海上輸送をスムーズにするため重量は約7.4トンにまで軽量化され、ディーゼルエンジンの採用によって250キロの距離を時速約40キロもの速さで走行が可能。しかし、軽量化のせいで装甲厚は約12ミリと極めて薄く、それでも信頼性の高さが評価され、完成から太平洋戦争の終戦までの生産数は2378輛を数える。
これは日本陸軍戦車の最多記録であり、事実上の主力戦車として戦線を支えたのである。

「惨敗」ではなかったノモンハンでの戦い

1939年6月27日、関東軍のタムスク基地爆撃で第二次ノモンハン事件が起きると、日本陸軍は約22000人の兵力と約73輌の戦車をようする戦車第三、第四連隊をハルハ河に派遣。「ハ号」は戦車第四連隊の主力として35輌が投入され、事実上の主力戦車として活用されることになる。
この戦いで、定説では日本の戦車隊は5万人をこえるソ連軍に惨敗したとされてきた。確かに、事件が日本の敗北で終わったのは否定できない。だが最近の研究によると、日本側もソ連にかなりの損害を与えたことが判明している。
もちろん、戦車部隊も例外ではなく、「ハ号」も同様だ。
そもそも、ノモンハン事件でのソ連軍主力戦車「BT-5」は装甲厚が15ミリしかなく、新鋭の「BT-7」でも20ミリ装甲だった。つまり、日本軍の火器や戦車でも十分に対応可能だったのである。

夜闇と雷雨に乗じた戦車部隊の奇襲攻撃

戦車隊初の活躍は7月2日。この日にハルハ河へと到着した戦車部隊は、第四連隊の連隊長・玉田美郎大佐の指揮で、15時頃よりソ連陣地に攻撃を仕かける。おりしも、この日は猛烈な雷雨がつづき、ソ連兵からは日本軍が見えにくい状況になっていた。
そうなると取るべき手段はひとつ。陸軍お家芸の奇襲戦法だ。
玉田は日の入りまで待ち、河沿いの敵陣地が夜闇に沈んだのを見計らって「ハ号」を中心とする戦車部隊を突撃させる。戦車の爆音が雷雨でかき消される、という予想は見事に的中。「ハ号」はその快速性でソ連兵を散々に蹴散らし、翌日の小松原兵団の渡河をあと押ししていた。
また、戦車戦においても連絡保持の徹底による連携戦法やソ連戦車の練度不足、そして対戦車砲と歩兵部隊による援護に助けられ、参戦当初の戦車部隊はかなりの活躍を見せていたのである。

倍近い死傷者を出したソ連軍

ただし、この活躍も当初の話だ。
そもそも、ソ連の戦車数は日本を何倍もうわまわり、最低でも400輌はくだらなかったという。

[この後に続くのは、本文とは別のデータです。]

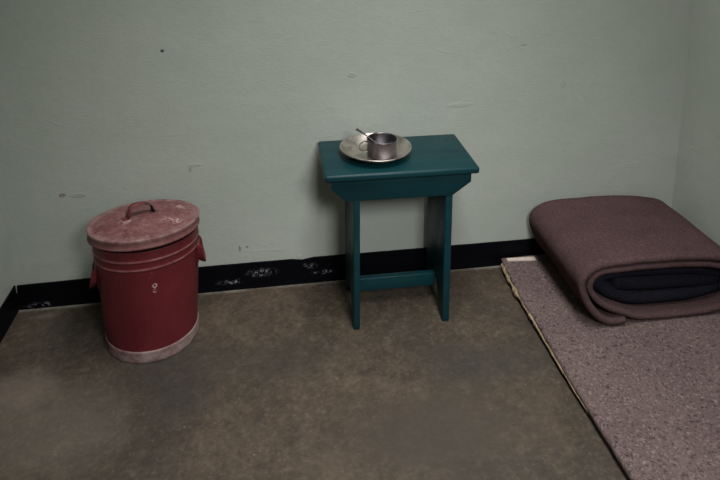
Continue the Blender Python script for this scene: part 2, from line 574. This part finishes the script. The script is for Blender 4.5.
# lid: shallow cone with a rolled rim and a straight skirt
lid_prof = [(0.0, 0.0135), (0.02, 0.0132), (0.06, 0.0108), (0.10, 0.0062), (0.128, 0.0022), (0.134, 0.0014), (0.138, 0.0024), (0.1422, 0.0030),
            (0.1445, 0.0012), (0.1446, -0.0015), (0.1432, -0.0045), (0.1426, -0.010), (0.1422, -0.0165), (0.1434, -0.0190), (0.1444, -0.0210), (0.1436, -0.0238), (0.1412, -0.0238),
            (0.1405, -0.016), (0.1395, -0.002), (0.10, 0.003), (0.0, 0.010)]
LZ = 0.3456
lid = from_bm('lid', dent(lathe(lid_prof, 128), 0.0012, 14), mat_red_lid(), binr)
lid.location = (-0.0032, -0.001, LZ)
axis = Vector((back_dir.y, -back_dir.x, 0))   # horizontal axis across the bin
lid.rotation_euler = Matrix.Rotation(-math.atan(0.125), 3, axis).to_euler()
lid['label'] = 'chalky worn red lid'
# strap handle on the lid
dark_handle = NT('worn_handle_paint')
hx = dark_handle.xyz()[0]
hm = dark_handle.ramp(hx, [(0.36, 0.0), (0.44, 1.0)])
hm = dark_handle.ramp(dark_handle.math('ADD', hx, dark_handle.math('MULTIPLY', dark_handle.math('SUBTRACT', dark_handle.noise(60, 3), 0.5), 0.02)), [(0.0, 0.0), (0.012, 1.0)])
hc = dark_handle.mix(hm, srgb(92, 34, 37), srgb(16, 15, 16))
wear = dark_handle.ramp(dark_handle.noise(70, 4), [(0.52, 0.0), (0.68, 1.0)])
hc = dark_handle.mix(dark_handle.math('MULTIPLY', wear, 0.3), hc, srgb(170, 130, 124))
dark_handle.done(hc, 0.5, 0, 0.4)
A = Vector((-0.040, -0.012, 0.0)); B = Vector((0.020, 0.022, 0.0))
d = (B - A)
zc = 0.0108
path = catmull([A + Vector((-0.012, -0.006, zc)), A + Vector((0, 0, zc + 0.001)), A + d * 0.04 + Vector((0, 0, zc + 0.014)), A + d * 0.22 + Vector((0, 0, zc + 0.031)), A + d * 0.55 + Vector((0, 0, zc + 0.033)),
                A + d * 0.86 + Vector((0, 0, zc + 0.026)), A + d * 0.98 + Vector((0, 0, zc + 0.012)), B + Vector((0, 0, zc + 0.001)), B + Vector((0.008, 0.004, zc))], 8)
side = Vector((-d.y, d.x, 0)).normalized()
hb = strap(path, 0.028, 0.0035, side)
hd = from_bm('lid_handle', hb, dark_handle.m, lid)
hd['label'] = 'bent strap lid handle, its far end black'
# side lugs: flared loops hanging on the flanks
def ear(ang, out, z_top, z_bot):
    a = math.radians(ang)
    rad = Vector((math.cos(a), math.sin(a), 0)); tan = Vector((-math.sin(a), math.cos(a), 0))
    r0 = r_body(z_top)
    def P(t, o, zz):
        return rad * (r0 + o) + tan * t + Vector((0, 0, zz))
    hw = 0.032
    pts = [P(-hw, -0.007, z_top), P(-hw, 0.002, z_top - 0.012), P(-hw * 0.92, out * 0.55, (z_top + z_bot) / 2 - 0.006), P(-hw * 0.55, out, z_bot + 0.006),
           P(0, out * 1.08, z_bot), P(hw * 0.55, out, z_bot + 0.006), P(hw * 0.92, out * 0.55, (z_top + z_bot) / 2 - 0.006), P(hw, 0.002, z_top - 0.012), P(hw, -0.007, z_top)]
    bm = strap(catmull(pts, 8), 0.017, 0.006, rad * 0.9 + Vector((0, 0, -0.45)))
    # backing plate riveted to the drum
    pl = []
    plate = bmesh.new()
    grid = []
    for i in range(9):
        row = []
        for j in range(7):
            tt = -0.044 + 0.088 * i / 8
            zz = z_top - 0.062 + 0.075 * j / 6
            aa = a + tt / 0.13
            rr = r_body(zz) + 0.0012 + 0.003 * (1 - max(abs(i - 4) / 4, abs(j - 3) / 3) ** 6)
            row.append(plate.verts.new((rr * math.cos(aa), rr * math.sin(aa), zz)))
        grid.append(row)
    for i in range(8):
        for j in range(6):
            plate.faces.new((grid[i][j], grid[i + 1][j], grid[i + 1][j + 1], grid[i][j + 1]))
    merge(bm, plate)
    return from_bm('handle', slope_rim(bm), red_m, binr)
ear(190, 0.011, 0.238, 0.180)
ear(8, 0.010, 0.260, 0.200)

# ------------------------------------------------------------------ teal stool
SX, SY, SH = 1.1042, -0.142, 0.4812
stool = thing('wooden_stool', 'teal painted wooden stool against the grey-green wall, holding a metal plate', 'stool', (SX, SY, 0), -0.0114)
teal = mat_teal()
LX, LY = 0.4237 / 2, 0.2464 / 2
seat = from_bm('seat', prism([(-LX, -LY), (LX, -LY), (LX, LY), (-LX, LY)], 'z', SH - 0.020, SH), teal, stool)
bevel(seat, 0.0065, 4)
for yy, th in ((-LY + 0.016, 0.016), (LY - 0.032, 0.016)):
    ap = prism([(-0.194, SH - 0.0205), (-0.194, 0.436), (-0.156, 0.397), (0.142, 0.395), (0.194, 0.432), (0.194, SH - 0.0205)], 'y', yy, yy + th)
    bevel(from_bm('apron', ap, teal, stool), 0.002, 2)
for x0, x1 in ((-0.133, -0.115), (0.124, 0.144)):
    y0, y1 = -LY + 0.0325, LY - 0.0325
    # the panel stands behind the front apron and comes forward below it
    yf, yb = -LY + 0.020, LY - 0.022
    pts = [(yf + 0.0125, SH - 0.0205), (yf + 0.0125, 0.3995), (yf, 0.396), (yf, 0.0), (yf + 0.020, 0.0), (-0.018, 0.086), (0.018, 0.086), (yb - 0.020, 0.0), (yb, 0.0), (yb, 0.396), (yb - 0.0105, 0.3995), (yb - 0.0105, SH - 0.0205)]
    bm = prism(pts, 'x', x0, x1)
    bevel(from_bm('leg', bm, teal, stool), 0.0025, 2)
bm = prism([(-0.010, 0.055), (0.010, 0.055), (0.010, 0.096), (-0.010, 0.096)], 'x', -0.1155, 0.1245)
bevel(from_bm('stretcher', bm, teal, stool), 0.002, 2)

# ------------------------------------------------------------------ plate, mug, spoon
PX, PY = 1.0478, -0.141
plate = lathe([(0.0, 0.0022), (0.055, 0.0022), (0.066, 0.0038), (0.078, 0.0100), (0.090, 0.0180), (0.0968, 0.0232), (0.0985, 0.0252), (0.1003, 0.0262), (0.1018, 0.0254), (0.1024, 0.0238), (0.1018, 0.0220), (0.1000, 0.0212),
               (0.0975, 0.0214), (0.090, 0.0155), (0.078, 0.0072), (0.066, 0.0010), (0.055, 0.0), (0.0, 0.0)], 128)
for v in plate.verts:
    r = math.hypot(v.co.x, v.co.y)
    if r > 0.06:
        k = (r - 0.06) / 0.042
        a = math.atan2(v.co.y, v.co.x)
        v.co.z += 0.0012 * k * math.sin(2 * a + 0.7)
plate_m = mat_metal('dull_tin', srgb(150, 143, 135), srgb(200, 192, 184), 0.34, 0.52)
p = from_bm('metal_plate', plate, plate_m, None, True, (PX, PY, SH + 0.0004))
p['label'] = 'round dull metal plate on the teal stool, with a mug in it'
p['category'] = 'plate'

MX, MY, MZ = 1.0645, -0.150, SH + 0.0030
mug = thing('metal_mug', 'small dark metal mug standing in the round plate', 'mug', (MX, MY, MZ))
mug_m = mat_metal('tarnished_tin', srgb(98, 94, 99), srgb(136, 131, 135), 0.30, 0.48, 14)
mb = lathe([(0.0, 0.0), (0.039, 0.0), (0.0415, 0.002), (0.0420, 0.005), (0.0420, 0.0455), (0.0432, 0.0468), (0.0436, 0.0485), (0.0425, 0.0495), (0.0412, 0.0485), (0.0408, 0.046), (0.0405, 0.006), (0.038, 0.0030), (0.0, 0.0026)], 96)
from_bm('cup_body', mb, mug_m, mug)
hp = catmull([(-0.0415, -0.004, 0.042), (-0.052, -0.006, 0.043), (-0.064, -0.008, 0.036), (-0.066, -0.008, 0.026), (-0.058, -0.007, 0.018), (-0.0415, -0.004, 0.0155)], 8)
from_bm('handle', strap(hp, 0.015, 0.0022, (0.12, 1, 0)), plate_m, mug)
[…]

たった73輌しかない日本軍ではいくら奮戦しても限界があり、日本の戦車部隊はわずか3日で半数が大破。関東軍司令部は7月7日に戦車の引きあげを決めてしまい、「ハ号」の活躍は三日天下で終わってしまう。
こうして、早々に戦車が引きあげたことで、ノモンハン事件でソ連戦車を撃破したのは対戦車砲となってしまった。
だが初戦だけとはいえ、軽装甲の「ハ号」がソ連軍を圧倒したのは間違いない。戦車隊の撤退後も日本軍は善戦をつづけ、負けはしたものの、かなりの損害をあたえている。
事実、第一次、第二次合わせた日本軍の死傷者が1万7364人なのに比べて、ソ連は2万4492人。戦車も200輌以上を失い、倍近い損害を受けていた。
惨敗のイメージ強いノモンハン事件だが、実際には「ハ号」や将兵の奮闘でかなりの戦果をあげていたのだ。